- WRITTEN INSTRUCTION
Omit all images. Write out the rest of the material exactly.

- GIVEN INFORMATION

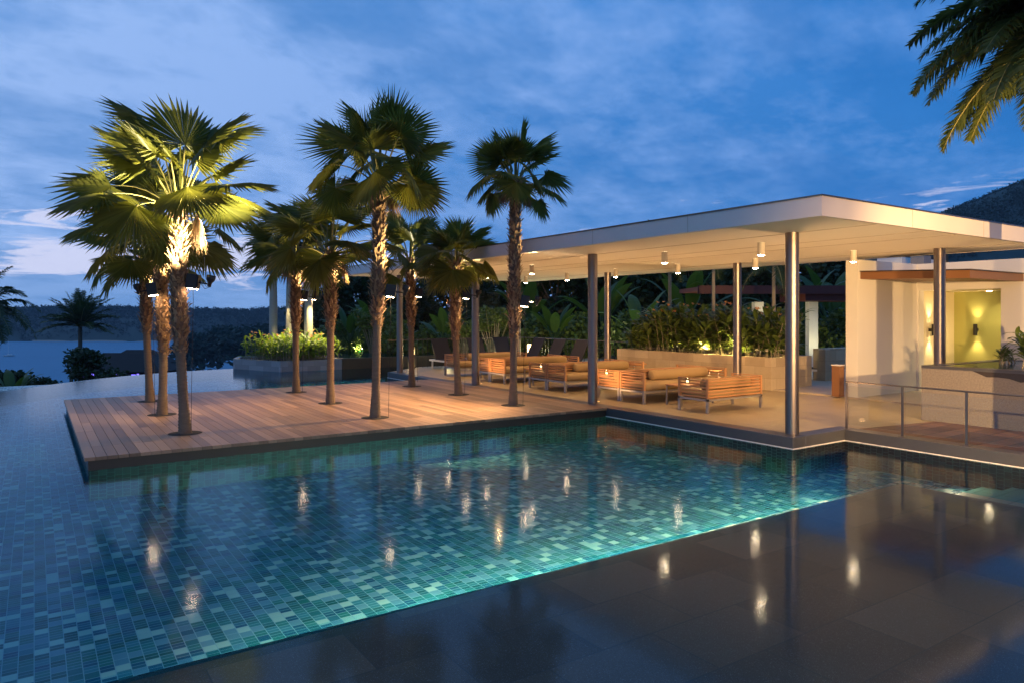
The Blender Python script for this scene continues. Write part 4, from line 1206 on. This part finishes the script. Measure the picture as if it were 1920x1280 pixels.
# background trees
def bushy(seed, h, r, n=16, per=150, size=.28):
    rg = random.Random(seed); mb = MB(); st = MB()
    st.tube([(0, 0, 0), (.1, .05, h * .35), (.0, .1, h * .6)], [.16, .12, .07], 7)
    for i in range(n):
        a = rg.uniform(0, 2 * pi); q = r * rg.uniform(.15, .85); z = h * rg.uniform(.12, .92); q *= 1.15 - .55 * z / h
        c = (cos(a) * q, sin(a) * q, z); st.tube([(0, .05, z * .55), c], [.04, .012], 4); clump(mb, c, r * rg.uniform(.28, .46), per, rg, size, .75)
    return mb, st
gT = 'dark trees standing behind the terrace'
treesp = []
for s in (1, 2, 3):
    mb, st = bushy(s + 60, 5.2, 2.4, 22, 190, .30)
    treesp.append((mb, st))
tp = [None] * 3
TR = [(600, 46, 4.6, 'left of the far column, at the end of the pool planter'), (655, 42, 5.0, 'above the basin'), (705, 45, 5.2, 'behind the front middle palm'), (760, 40, 4.8, 'directly behind the farthest column'),
      (815, 43, 5.2, 'behind the upright lit banana leaf'), (870, 40, 5.2, 'behind the third column'), (925, 42, 5.4, 'behind the pale-stemmed shrub'), (985, 40, 5.6, 'behind the slim right-hand deck palm'),
      (1040, 38, 5.8, 'behind the railing corner'), (1090, 41, 6.2, 'behind the second column'), (1140, 40, 7.15, 'its top peeping over the roof left of centre'), (1195, 39, 6.4, 'behind the end of the sandstone planter'),
      (1240, 41, 7.4, 'its thin top peeping over the roof at the centre'), (1300, 39, 6.8, 'behind the lit middle of the planter'), (1360, 40, 6.8, 'behind the dark red pergola'), (1420, 38, 6.6, 'behind the white pergola post'),
      (1480, 40, 6.6, 'behind the nearest column'), (1545, 38, 6.4, 'in the gap beside the white building'), (1840, 60, 6.2, 'above the white wall at the right'), (1930, 62, 6.0, 'at the right edge above the white wall')]
rg = random.Random(77)
for i, (px, d, h, lab) in enumerate(TR):
    p = WP(px, d); s = h / 5.2; j = i % 3; lab = 'dark leafy tree ' + lab
    z = -.5
    if tp[j] is None:
        t = thing('dark_tree', lab, 'tree', (p.x, p.y, z), 0, gT); mb, st = treesp[j]; mb.build('crown', M['leafdark'], t); st.build('trunk', M['trunk'], t); t.scale = (s,) * 3; tp[j] = t
    else: dup(tp[j], (p.x, p.y, z), rg.uniform(0, 6), lab, s)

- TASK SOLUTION
The Blender Python script for this scene continues. Write part 4, from line 1206 on. This part finishes the script. Measure the picture as if it were 1920x1280 pixels.
# background trees
def bushy(seed, h, r, n=16, per=150, size=.28):
    rg = random.Random(seed); mb = MB(); st = MB()
    st.tube([(0, 0, 0), (.1, .05, h * .35), (.0, .1, h * .6)], [.16, .12, .07], 7)
    for i in range(n):
        a = rg.uniform(0, 2 * pi); q = r * rg.uniform(.15, .85); z = h * rg.uniform(.12, .92); q *= 1.15 - .55 * z / h
        c = (cos(a) * q, sin(a) * q, z); st.tube([(0, .05, z * .55), c], [.04, .012], 4); clump(mb, c, r * rg.uniform(.28, .46), per, rg, size, .75)
    return mb, st
gT = 'dark trees standing behind the terrace'
treesp = []
for s in (1, 2, 3):
    mb, st = bushy(s + 60, 5.2, 2.4, 22, 190, .30)
    treesp.append((mb, st))
tp = [None] * 3
TR = [(600, 46, 4.6, 'left of the far column, at the end of the pool planter'), (655, 42, 5.0, 'above the basin'), (705, 45, 5.2, 'behind the front middle palm'), (760, 40, 4.8, 'directly behind the farthest column'),
      (815, 43, 5.2, 'behind the upright lit banana leaf'), (870, 40, 5.2, 'behind the third column'), (925, 42, 5.4, 'behind the pale-stemmed shrub'), (985, 40, 5.6, 'behind the slim right-hand deck palm'),
      (1040, 38, 5.8, 'behind the railing corner'), (1090, 41, 6.2, 'behind the second column'), (1140, 40, 7.15, 'its top peeping over the roof left of centre'), (1195, 39, 6.4, 'behind the end of the sandstone planter'),
      (1240, 41, 7.4, 'its thin top peeping over the roof at the centre'), (1300, 39, 6.8, 'behind the lit middle of the planter'), (1360, 40, 6.8, 'behind the dark red pergola'), (1420, 38, 6.6, 'behind the white pergola post'),
      (1480, 40, 6.6, 'behind the nearest column'), (1545, 38, 6.4, 'in the gap beside the white building'), (1840, 60, 6.2, 'above the white wall at the right'), (1930, 62, 6.0, 'at the right edge above the white wall')]
rg = random.Random(77)
for i, (px, d, h, lab) in enumerate(TR):
    p = WP(px, d); s = h / 5.2; j = i % 3; lab = 'dark leafy tree ' + lab
    z = -.5
    if tp[j] is None:
        t = thing('dark_tree', lab, 'tree', (p.x, p.y, z), 0, gT); mb, st = treesp[j]; mb.build('crown', M['leafdark'], t); st.build('trunk', M['trunk'], t); t.scale = (s,) * 3; tp[j] = t
    else: dup(tp[j], (p.x, p.y, z), rg.uniform(0, 6), lab, s)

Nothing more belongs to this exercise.